Benford’s law

Mau Rua
Nov 5, 2020

Each bar represents a digit, and the height of the bar is the percentage of numbers that start with that digit.

Frequency of first significant digit of physical constants plotted against Benford’s law

Benford’s law, also called the Newcomb–Benford law, the law of anomalous numbers, or the first-digit law, is an observation about the frequency distribution of leading digits in many real-life sets of numerical data.

The law states that in many naturally occurring collections of numbers, the leading digit is likely to be small.

For example, in sets that obey the law, the number 1 appears as the leading significant digit about 30% of the time, while 9 appears as the leading significant digit less than 5% of the time.

If the digits were distributed uniformly, they would each occur about 11.1% of the time.

Benford’s law also makes predictions about the distribution of second digits, third digits, digit combinations, and so on.
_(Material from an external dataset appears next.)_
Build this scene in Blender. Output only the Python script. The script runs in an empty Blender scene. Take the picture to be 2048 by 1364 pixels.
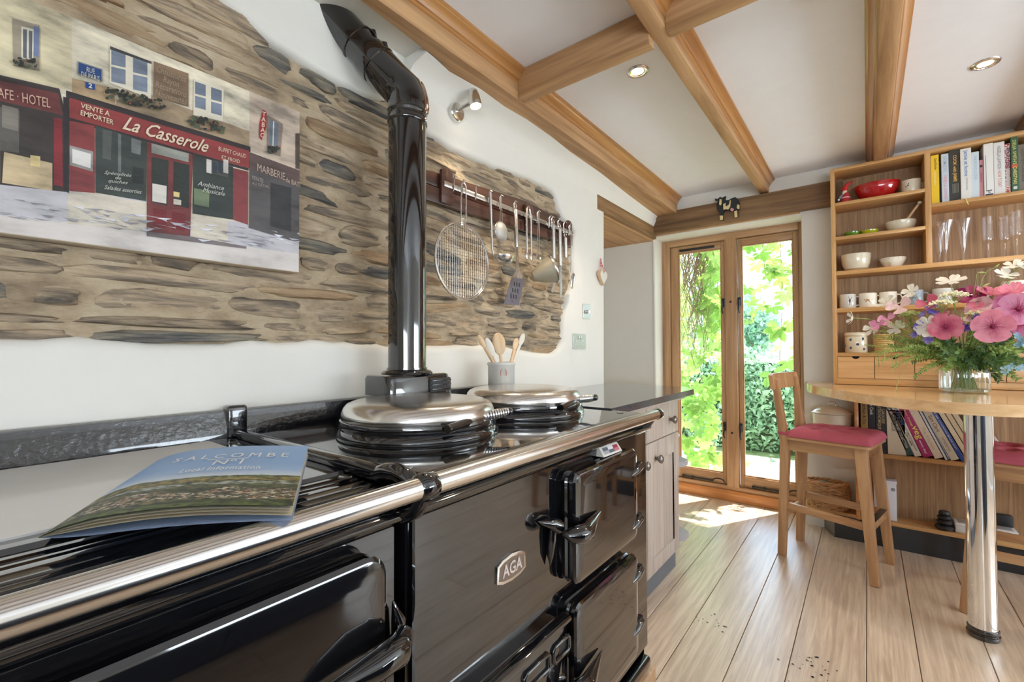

The graph to the right shows Benford’s law for base 10, one of infinitely many cases of a generalized law regarding numbers expressed in arbitrary (integer) bases, which rules out the possibility that the phenomenon might be an artifact of the base 10 number system.

It has been shown that this result applies to a wide variety of data sets, including electricity bills, street addresses, stock prices, house prices, population numbers, death rates, lengths of rivers, and physical and mathematical constants.